___ EXERCISE MATERIALS ___

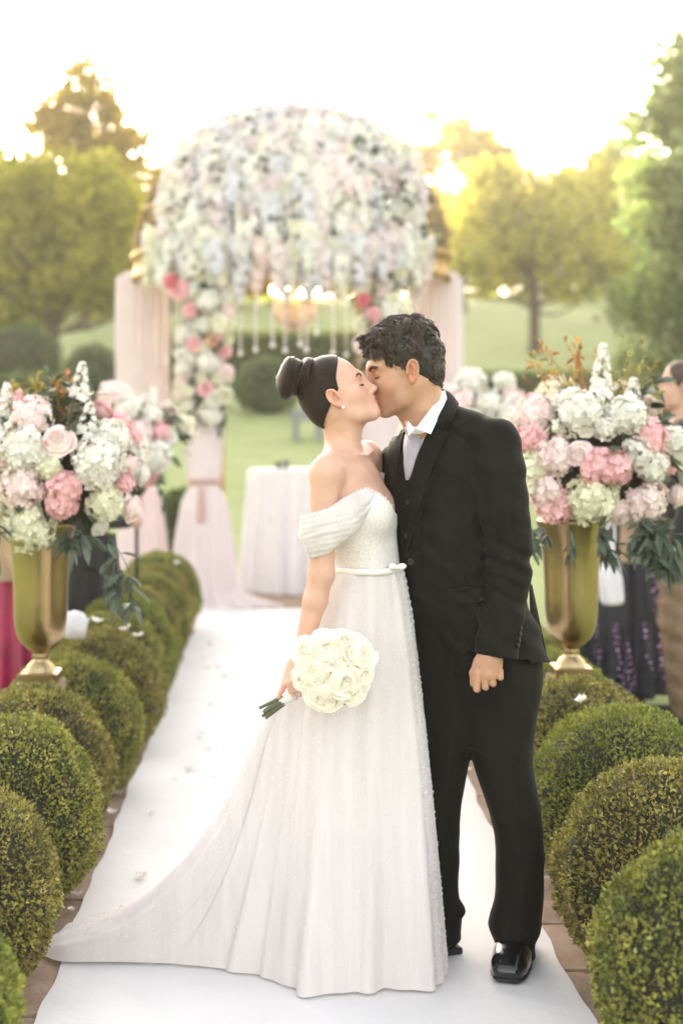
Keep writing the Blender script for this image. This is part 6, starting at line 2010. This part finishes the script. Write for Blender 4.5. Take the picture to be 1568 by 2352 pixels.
def gx(px, Y): return (px - VX) / F * Y
guest(gx(1566, 7.1), 7.1, 1.80, R(170), 'man in dark jacket and tan trousers at the right edge of the picture', M_BLACKCL, M_TANCL, M_BROWNH)
guest(gx(1462, 7.6), 7.6, 1.66, R(150), 'blond woman in dark sequinned skirt behind the right urn', M_BEIGE, M_NAVY, M_BLOND, skirt=1, long_hair=True, arms='front', flare=.06)
guest(gx(1395, 8.4), 8.4, 1.55, R(160), 'guest in black hidden behind the right flower arrangement', M_BLACKCL, M_BLACKCL, M_BROWNH, skirt=1, flare=.05)
guest(gx(205, 7.9), 7.9, 1.50, R(20), 'guest in long black dress behind the left urn', M_BLACKCL, M_BLACKCL, M_BROWNH, skirt=1, flare=.08, arms='front')
guest(gx(20, 7.2), 7.2, 1.55, R(10), 'guest in pleated magenta skirt at the left edge of the picture', M_BEIGE, M_MAGENTA, M_BROWNH, skirt=1, flare=.07)
# things they hold or left on the hedge
M_WHITE = mat('white_paper', (0.78, 0.76, 0.80), rough=0.8, var=0.03, transl=.2)
p = W(1402, 1310, 7.0)
t = empty('bag', p, 0, 'white soft bag hanging beside the right urn', 'bag')
S = SDF(np.array(p) - [.16, .1, .24], np.array(p) + [.16, .1, .24], .005)
S.stack([(p.z + z, p.x, p.y, a, b, 0) for z, a, b in ((-.17, .045, .03), (-.15, .060, .04), (-.05, .062, .042), (.02, .048, .036), (.06, .03, .02), (.16, .022, .014))], k=.02, ripple=lambda u, v, Z: .004 * np.sin(u * 90 + Z * 20))
part('pouch', S.mesh('bag'), M_WHITE, t)
part('handle', MB().tube(spline([tuple(p + Vector((-.02, 0, .14))), tuple(p + Vector((-.015, 0, .22))), tuple(p + Vector((.015, 0, .22))), tuple(p + Vector((.02, 0, .14)))], 12), .006, 6).mesh('handle'), M_WHITE, t)
p = W(172, 1432, 6.25)
t = empty('paper_cone', p, 0, 'white petal cup with folded napkin on the left hedge behind the urn', 'paper cup')
part('cup', MB().lathe([(.001, -.062), (.045, -.062), (.062, .02), (.058, .02), (.042, -.055), (.001, -.055)], tuple(p), 18, 1.0, .8).mesh('cup'), M_WHITE, t)
S = SDF(np.array(p) - .1, np.array(p) + .1, .004)
S.el(p + Vector((0, 0, .02)), (.055, .042, .035)); S.field(lambda f, A, B, C: f + .004 * np.sin(A * 120) * np.sin(B * 90 + C * 60))
part('napkin', S.mesh('napkin'), M_WHITE, t)
# ================================================================ evening haze over the park
hz = bpy.data.materials.new('evening_haze'); hz.use_nodes = True
nt = hz.node_tree; nt.nodes.clear()
out = nt.nodes.new('ShaderNodeOutputMaterial'); vol = nt.nodes.new('ShaderNodeVolumePrincipled')
vol.inputs['Color'].default_value = (1.0, 0.93, 0.74, 1)
vol.inputs['Density'].default_value = 0.0020
vol.inputs['Anisotropy'].default_value = 0.3
nt.links.new(vol.outputs[0], out.inputs['Volume'])
m = MB().box((0, 70, 10), (260, 180, 24))
hz_o = link('haze', m.mesh('haze', False), hz)
tag(hz_o, kind='stuff')
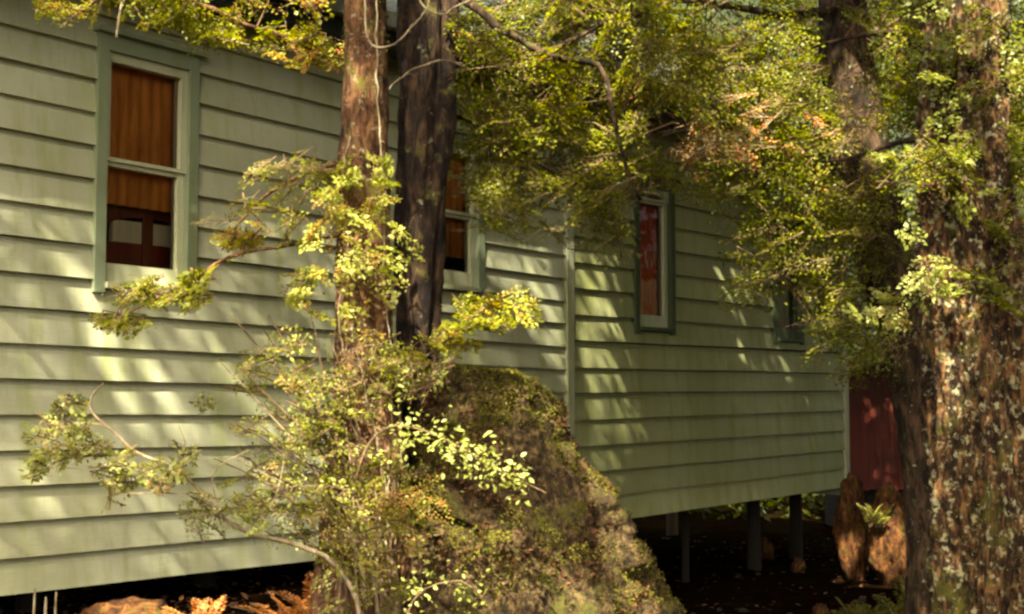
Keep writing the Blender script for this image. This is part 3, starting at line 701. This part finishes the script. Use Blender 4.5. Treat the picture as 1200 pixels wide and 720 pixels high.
# --- tree A: sprays to the left and hanging at the top left
lv, tw = Leaves(), MB(); an = []
an += one_branch(tA, [(415, 190, 4.6), (370, 200, 4.5), (320, 225, 4.5), (280, 262, 4.5), (262, 290, 4.5)], .008, .003, 'barkA')
an += one_branch(tA, [(415, 270, 4.6), (340, 285, 4.5), (270, 300, 4.4), (220, 330, 4.4), (170, 358, 4.4), (120, 384, 4.4)], .008, .002, 'barkA')
blob(lv, tw, 335, 215, 55, 26, 4.5, .15, 16, tone=.5, L=.17, dirx=-1, anchors=an, thin=.45, leaf=.014)
blob(lv, tw, 380, 205, 25, 25, 4.5, .1, 6, tone=.6, L=.16, thin=.8)
blob(lv, tw, 300, 262, 50, 24, 4.5, .12, 12, tone=.5, L=.15, dirx=-1, anchors=an, thin=.45, leaf=.014)
blob(lv, tw, 265, 290, 30, 12, 4.45, .1, 4, tone=.7, L=.14, dirx=-1, thin=.8)
blob(lv, tw, 190, 346, 50, 13, 4.4, .1, 18, tone=.55, L=.14, dirx=-1, anchors=an, thin=.6, leaf=.015)
blob(lv, tw, 225, 325, 25, 12, 4.4, .1, 6, tone=.55, L=.13, dirx=-1, anchors=an)
blob(lv, tw, 140, 374, 22, 8, 4.4, .05, 6, tone=.55, L=.12, dirx=-1, anchors=an)
blob(lv, tw, 400, 330, 45, 110, 4.5, .12, 12, tone=.6, L=.15, thin=.5, droop=.5)
tree_parts(tA, lv, tw)
# --- hanging branch at the top left (its own tree, left of the frame)
tE = thing('beech_tree', 'overhanging beech whose leafy branch hangs in front of the eave at the upper left', 'tree')
trunk(tE, [(-330, -200, 60), (-330, 200, 62), (-325, 600, 75), (-320, 960, 100)], 4.9, M['barkA'], [((-2.75, 4.9, 5.0), .07), ((-2.6, 4.6, 7.0), .05), ((-2.4, 4.2, 9.0), .03)], n=24, amp=.12, seed=6)
lv, tw = Leaves(), MB(); an = []
an += one_branch(tE, [(-325, -100, 4.9), (-150, -90, 4.8), (0, -50, 4.7), (120, -20, 4.7), (230, 5, 4.7), (320, 40, 4.8), (395, 78, 4.9)], .020, .004, 'barkA')
for args in ((85, 4, 34, 12, 4.7, .1, 9), (185, 8, 45, 16, 4.7, .15, 17), (150, -15, 110, 12, 4.7, .2, 18), (270, 30, 50, 18, 4.75, .15, 16), (340, 52, 45, 16, 4.8, .15, 12), (375, 68, 25, 12, 4.8, .1, 6), (370, -2, 30, 8, 4.7, .1, 6), (300, 12, 40, 16, 4.8, .1, 4)):
    cx, cy, rx, ry, yy, dy, n = args; blob(lv, tw, cx, cy, rx, ry, yy, dy, n, tone=.55, anchors=an, L=.18)
tree_parts(tE, lv, tw)
mb = MB(); branch(mb, [(146, -40, 4.6), (144, -5, 4.6), (138, 22, 4.6), (135, 44, 4.6)], .005, .004); mb.build('dead_twig', M['vine'], tE)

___

**TASK:**
Restate each line of the records exactly; pictures do not belong in the copy.

**IN RESPONSE:**
Keep writing the Blender script for this image. This is part 6, starting at line 2010. This part finishes the script. Write for Blender 4.5. Take the picture to be 1568 by 2352 pixels.
def gx(px, Y): return (px - VX) / F * Y
guest(gx(1566, 7.1), 7.1, 1.80, R(170), 'man in dark jacket and tan trousers at the right edge of the picture', M_BLACKCL, M_TANCL, M_BROWNH)
guest(gx(1462, 7.6), 7.6, 1.66, R(150), 'blond woman in dark sequinned skirt behind the right urn', M_BEIGE, M_NAVY, M_BLOND, skirt=1, long_hair=True, arms='front', flare=.06)
guest(gx(1395, 8.4), 8.4, 1.55, R(160), 'guest in black hidden behind the right flower arrangement', M_BLACKCL, M_BLACKCL, M_BROWNH, skirt=1, flare=.05)
guest(gx(205, 7.9), 7.9, 1.50, R(20), 'guest in long black dress behind the left urn', M_BLACKCL, M_BLACKCL, M_BROWNH, skirt=1, flare=.08, arms='front')
guest(gx(20, 7.2), 7.2, 1.55, R(10), 'guest in pleated magenta skirt at the left edge of the picture', M_BEIGE, M_MAGENTA, M_BROWNH, skirt=1, flare=.07)
# things they hold or left on the hedge
M_WHITE = mat('white_paper', (0.78, 0.76, 0.80), rough=0.8, var=0.03, transl=.2)
p = W(1402, 1310, 7.0)
t = empty('bag', p, 0, 'white soft bag hanging beside the right urn', 'bag')
S = SDF(np.array(p) - [.16, .1, .24], np.array(p) + [.16, .1, .24], .005)
S.stack([(p.z + z, p.x, p.y, a, b, 0) for z, a, b in ((-.17, .045, .03), (-.15, .060, .04), (-.05, .062, .042), (.02, .048, .036), (.06, .03, .02), (.16, .022, .014))], k=.02, ripple=lambda u, v, Z: .004 * np.sin(u * 90 + Z * 20))
part('pouch', S.mesh('bag'), M_WHITE, t)
part('handle', MB().tube(spline([tuple(p + Vector((-.02, 0, .14))), tuple(p + Vector((-.015, 0, .22))), tuple(p + Vector((.015, 0, .22))), tuple(p + Vector((.02, 0, .14)))], 12), .006, 6).mesh('handle'), M_WHITE, t)
p = W(172, 1432, 6.25)
t = empty('paper_cone', p, 0, 'white petal cup with folded napkin on the left hedge behind the urn', 'paper cup')
part('cup', MB().lathe([(.001, -.062), (.045, -.062), (.062, .02), (.058, .02), (.042, -.055), (.001, -.055)], tuple(p), 18, 1.0, .8).mesh('cup'), M_WHITE, t)
S = SDF(np.array(p) - .1, np.array(p) + .1, .004)
S.el(p + Vector((0, 0, .02)), (.055, .042, .035)); S.field(lambda f, A, B, C: f + .004 * np.sin(A * 120) * np.sin(B * 90 + C * 60))
part('napkin', S.mesh('napkin'), M_WHITE, t)
# ================================================================ evening haze over the park
hz = bpy.data.materials.new('evening_haze'); hz.use_nodes = True
nt = hz.node_tree; nt.nodes.clear()
out = nt.nodes.new('ShaderNodeOutputMaterial'); vol = nt.nodes.new('ShaderNodeVolumePrincipled')
vol.inputs['Color'].default_value = (1.0, 0.93, 0.74, 1)
vol.inputs['Density'].default_value = 0.0020
vol.inputs['Anisotropy'].default_value = 0.3
nt.links.new(vol.outputs[0], out.inputs['Volume'])
m = MB().box((0, 70, 10), (260, 180, 24))
hz_o = link('haze', m.mesh('haze', False), hz)
tag(hz_o, kind='stuff')
Keep writing the Blender script for this image. This is part 3, starting at line 701. This part finishes the script. Use Blender 4.5. Treat the picture as 1200 pixels wide and 720 pixels high.
# --- tree A: sprays to the left and hanging at the top left
lv, tw = Leaves(), MB(); an = []
an += one_branch(tA, [(415, 190, 4.6), (370, 200, 4.5), (320, 225, 4.5), (280, 262, 4.5), (262, 290, 4.5)], .008, .003, 'barkA')
an += one_branch(tA, [(415, 270, 4.6), (340, 285, 4.5), (270, 300, 4.4), (220, 330, 4.4), (170, 358, 4.4), (120, 384, 4.4)], .008, .002, 'barkA')
blob(lv, tw, 335, 215, 55, 26, 4.5, .15, 16, tone=.5, L=.17, dirx=-1, anchors=an, thin=.45, leaf=.014)
blob(lv, tw, 380, 205, 25, 25, 4.5, .1, 6, tone=.6, L=.16, thin=.8)
blob(lv, tw, 300, 262, 50, 24, 4.5, .12, 12, tone=.5, L=.15, dirx=-1, anchors=an, thin=.45, leaf=.014)
blob(lv, tw, 265, 290, 30, 12, 4.45, .1, 4, tone=.7, L=.14, dirx=-1, thin=.8)
blob(lv, tw, 190, 346, 50, 13, 4.4, .1, 18, tone=.55, L=.14, dirx=-1, anchors=an, thin=.6, leaf=.015)
blob(lv, tw, 225, 325, 25, 12, 4.4, .1, 6, tone=.55, L=.13, dirx=-1, anchors=an)
blob(lv, tw, 140, 374, 22, 8, 4.4, .05, 6, tone=.55, L=.12, dirx=-1, anchors=an)
blob(lv, tw, 400, 330, 45, 110, 4.5, .12, 12, tone=.6, L=.15, thin=.5, droop=.5)
tree_parts(tA, lv, tw)
# --- hanging branch at the top left (its own tree, left of the frame)
tE = thing('beech_tree', 'overhanging beech whose leafy branch hangs in front of the eave at the upper left', 'tree')
trunk(tE, [(-330, -200, 60), (-330, 200, 62), (-325, 600, 75), (-320, 960, 100)], 4.9, M['barkA'], [((-2.75, 4.9, 5.0), .07), ((-2.6, 4.6, 7.0), .05), ((-2.4, 4.2, 9.0), .03)], n=24, amp=.12, seed=6)
lv, tw = Leaves(), MB(); an = []
an += one_branch(tE, [(-325, -100, 4.9), (-150, -90, 4.8), (0, -50, 4.7), (120, -20, 4.7), (230, 5, 4.7), (320, 40, 4.8), (395, 78, 4.9)], .020, .004, 'barkA')
for args in ((85, 4, 34, 12, 4.7, .1, 9), (185, 8, 45, 16, 4.7, .15, 17), (150, -15, 110, 12, 4.7, .2, 18), (270, 30, 50, 18, 4.75, .15, 16), (340, 52, 45, 16, 4.8, .15, 12), (375, 68, 25, 12, 4.8, .1, 6), (370, -2, 30, 8, 4.7, .1, 6), (300, 12, 40, 16, 4.8, .1, 4)):
    cx, cy, rx, ry, yy, dy, n = args; blob(lv, tw, cx, cy, rx, ry, yy, dy, n, tone=.55, anchors=an, L=.18)
tree_parts(tE, lv, tw)
mb = MB(); branch(mb, [(146, -40, 4.6), (144, -5, 4.6), (138, 22, 4.6), (135, 44, 4.6)], .005, .004); mb.build('dead_twig', M['vine'], tE)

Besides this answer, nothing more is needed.